02 dezembro, 2002

O encontro com a História
Neste dia 2 de dezembro, acordei cedo, e fui para o Leme, direto da minha casa. Eu e o chefe da fotografia do jornal. Tocamos o interfone de um prédio antigo, até humilde, apesar de ser de frente para o mar, mas humilde para o morador que tem.
Subimos pelo elevador até o terceiro andar e entramos por um corredor escuro, de onde saio para uma grande sala, arejada pelos janelões abertos e pela brisa que entrava, vinda diretamente do mar. Ou da África.
Em uma sala conjugada, um homem velho está sentado numa poltrona. Vejo apenas parte de sua cabeça, cabelos grisalhos e alinhados. Ele olha fixo para uma televisão, ligada no canal Globonews. As mãos colocadas nos apoios da poltrona de costado alto lembram a posição de um rei.
Com ajuda de um empregado, ele se levanta, aos poucos, combalido. Este homem se chama Telê Santana. Como diria Napoleão Bonaparte, 50 anos de futebol nos contemplam neste momento.
Telê sofre as seqüelas de uma isquemia sofrida em 1996, e tem dificuldades para falar. É nessas horas que deixamos de acreditar em castigo - pois não pode ser por castigo que Deus escolheu esse caminho para Telê. O mesmo homem que mostrava energia, sabedoria, rancores, raivas, emoções, estava ali, munido apenas de um sorriso - não fosse o mesmo sorriso que ostenta há décadas, talvez não fosse o mesmo homem.
Sua mulher fala com orgulho, enquanto ele concorda com a cabeça, e de vez em quando diz frases curtas. As conquistas pelo Fluminense como jogador (Telê ganhou um título mundial pelo Tricolor em 1952, um campeonato mundial reconhecido na época pela FIFA), vários estaduais, torneios Rio-SP (dois, eu acho), e um estadual como técnico. E ainda o único título brasileiro do Atlético-MG. E um bicampeonato mundial pelo São Paulo. Sem contar o fato de ter montado times espetaculares mas que não venceram títulos, como o Brasil de 1982 e o Palmeiras de 1979.
E de repente, começamos a falar de 1982. Sua mulher elogia o time, diz que Deus determina as coisas, e que Suas escolhas são inapeláveis. Telê fica sério.

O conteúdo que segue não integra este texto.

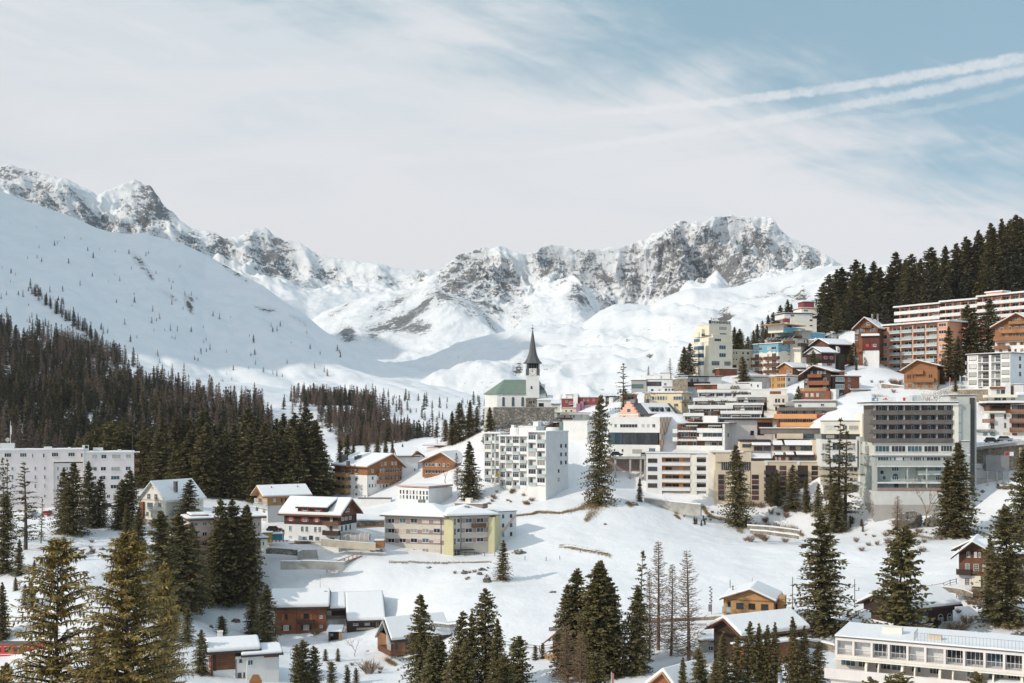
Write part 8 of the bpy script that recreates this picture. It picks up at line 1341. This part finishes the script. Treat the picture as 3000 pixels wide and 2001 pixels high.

Interrompo a mulher para falar da minha grande tristeza, do trauma que talvez atinja toda uma geração: a cabeçada de Oscar no final do jogo contra a Itália, quando perdíamos por 3 a 2. O zagueiro sobe em um escanteio e cabeceia a meia-altura, no canto esquerdo do goleiro italiano Zoff. Este faz a maior defesa de sua vida, pegando a bola praticamente com uma das mãos e caindo agarrado à bola.
Telê se lembra e exclama:
- Foi a maior defesa da vida do Zoff. Caiu com a bola junto. Uma grande defesa.
Me surpreendi um pouco - afinal, antes de tudo foi uma defesa que interrompeu um sonho, dele e de milhões de brasileiros. Mas Telê fala dela com a altivez que sempre caracterizou sua carreira, como se antes dos sonhos viesse a paixão - no caso, o futebol.
Já ao final, quando perguntei à mulher de Telê o motivo de seu apelido, ela respondeu que tinha sido um concurso da época. O apelido, para quem não sabe, é Fio de Esperança.
E vi então a explicação: o suspiro profundo de Telê ao ouvir de novo o apelido, um suspiro que ele ainda não havia dado durante toda a entrevista. Um suspiro que era quase um fio de esperança.
Faz sentido. Nada pode ser Telê. No máximo, "quase". Afinal, Telê é desses homens que são a História.